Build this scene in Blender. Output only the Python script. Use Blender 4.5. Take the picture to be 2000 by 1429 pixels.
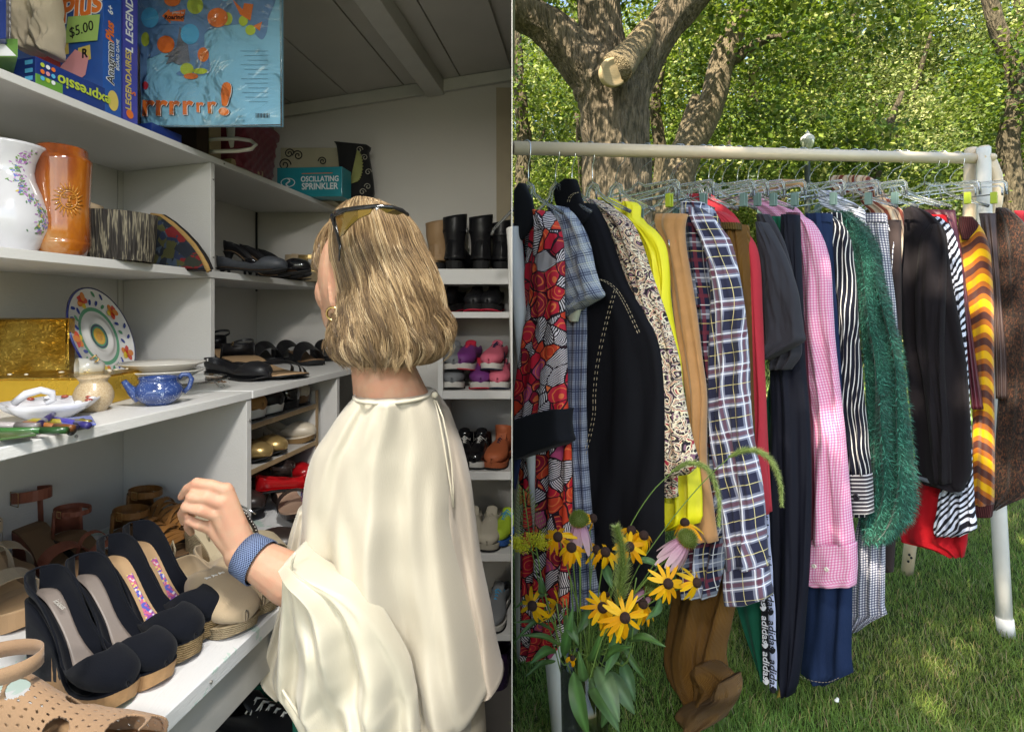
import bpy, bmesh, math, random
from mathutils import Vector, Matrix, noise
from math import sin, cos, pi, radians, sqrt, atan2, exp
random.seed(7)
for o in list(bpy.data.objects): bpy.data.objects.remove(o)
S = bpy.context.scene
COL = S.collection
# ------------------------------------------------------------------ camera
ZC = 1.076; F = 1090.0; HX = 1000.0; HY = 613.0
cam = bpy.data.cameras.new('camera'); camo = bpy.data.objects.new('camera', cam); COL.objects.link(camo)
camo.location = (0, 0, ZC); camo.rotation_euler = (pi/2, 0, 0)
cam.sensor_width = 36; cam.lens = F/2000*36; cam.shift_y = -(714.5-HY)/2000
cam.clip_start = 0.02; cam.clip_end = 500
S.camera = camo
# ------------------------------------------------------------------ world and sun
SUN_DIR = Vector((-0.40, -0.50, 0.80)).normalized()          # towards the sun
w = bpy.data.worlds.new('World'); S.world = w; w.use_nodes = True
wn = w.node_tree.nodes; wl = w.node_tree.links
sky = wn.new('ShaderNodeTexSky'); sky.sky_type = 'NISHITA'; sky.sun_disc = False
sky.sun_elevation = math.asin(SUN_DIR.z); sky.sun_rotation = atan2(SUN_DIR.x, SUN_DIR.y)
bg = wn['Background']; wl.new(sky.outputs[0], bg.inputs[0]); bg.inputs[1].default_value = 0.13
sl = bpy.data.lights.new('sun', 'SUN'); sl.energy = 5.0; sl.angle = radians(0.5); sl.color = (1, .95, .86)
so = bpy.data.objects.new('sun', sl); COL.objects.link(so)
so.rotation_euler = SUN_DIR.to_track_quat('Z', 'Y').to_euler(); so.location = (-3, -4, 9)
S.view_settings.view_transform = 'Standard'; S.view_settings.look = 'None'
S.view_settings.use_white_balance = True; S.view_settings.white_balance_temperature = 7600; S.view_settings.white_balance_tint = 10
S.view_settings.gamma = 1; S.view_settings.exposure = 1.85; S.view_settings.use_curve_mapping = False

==

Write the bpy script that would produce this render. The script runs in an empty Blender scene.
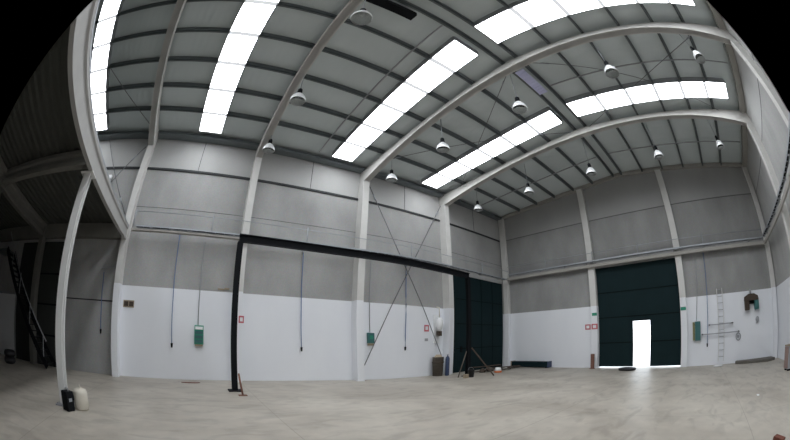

---

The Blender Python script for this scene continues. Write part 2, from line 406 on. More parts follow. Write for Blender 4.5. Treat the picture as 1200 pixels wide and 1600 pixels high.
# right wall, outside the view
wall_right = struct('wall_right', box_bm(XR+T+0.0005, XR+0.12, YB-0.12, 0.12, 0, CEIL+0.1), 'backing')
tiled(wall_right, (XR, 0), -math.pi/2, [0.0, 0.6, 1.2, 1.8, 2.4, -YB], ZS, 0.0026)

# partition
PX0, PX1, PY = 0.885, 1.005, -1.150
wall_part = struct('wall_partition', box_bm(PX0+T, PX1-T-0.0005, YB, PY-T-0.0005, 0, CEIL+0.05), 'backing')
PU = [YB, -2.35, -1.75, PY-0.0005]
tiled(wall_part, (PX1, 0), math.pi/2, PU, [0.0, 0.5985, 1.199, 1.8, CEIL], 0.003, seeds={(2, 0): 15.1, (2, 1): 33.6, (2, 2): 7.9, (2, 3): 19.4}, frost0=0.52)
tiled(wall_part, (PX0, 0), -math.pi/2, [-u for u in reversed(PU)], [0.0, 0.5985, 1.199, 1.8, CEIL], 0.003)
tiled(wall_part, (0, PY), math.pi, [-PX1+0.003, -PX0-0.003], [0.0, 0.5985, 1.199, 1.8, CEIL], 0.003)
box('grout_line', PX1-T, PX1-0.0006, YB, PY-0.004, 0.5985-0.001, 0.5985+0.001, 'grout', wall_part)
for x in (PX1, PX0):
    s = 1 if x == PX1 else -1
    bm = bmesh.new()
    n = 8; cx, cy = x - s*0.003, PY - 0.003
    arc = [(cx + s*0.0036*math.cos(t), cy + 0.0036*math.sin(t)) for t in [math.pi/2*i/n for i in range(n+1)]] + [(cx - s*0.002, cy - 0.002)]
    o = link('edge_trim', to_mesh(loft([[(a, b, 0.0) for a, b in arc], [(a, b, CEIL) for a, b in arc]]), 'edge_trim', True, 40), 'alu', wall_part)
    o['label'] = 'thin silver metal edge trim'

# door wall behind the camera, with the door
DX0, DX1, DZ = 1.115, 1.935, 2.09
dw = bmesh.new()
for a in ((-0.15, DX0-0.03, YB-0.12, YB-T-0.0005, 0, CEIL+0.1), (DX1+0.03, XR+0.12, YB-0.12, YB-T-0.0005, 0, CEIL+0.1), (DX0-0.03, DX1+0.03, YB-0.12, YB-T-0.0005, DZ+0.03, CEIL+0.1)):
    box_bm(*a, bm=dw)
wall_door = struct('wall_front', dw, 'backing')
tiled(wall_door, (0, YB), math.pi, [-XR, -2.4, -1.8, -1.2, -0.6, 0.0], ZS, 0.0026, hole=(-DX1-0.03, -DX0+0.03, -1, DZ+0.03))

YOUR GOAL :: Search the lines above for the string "Python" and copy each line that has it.

SOLVED EXERCISE ::
Build this scene in Blender. Output only the Python script. Use Blender 4.5. Take the picture to be 2000 by 1429 pixels.
The Blender Python script for this scene continues. Write part 2, from line 406 on. More parts follow. Write for Blender 4.5. Treat the picture as 1200 pixels wide and 1600 pixels high.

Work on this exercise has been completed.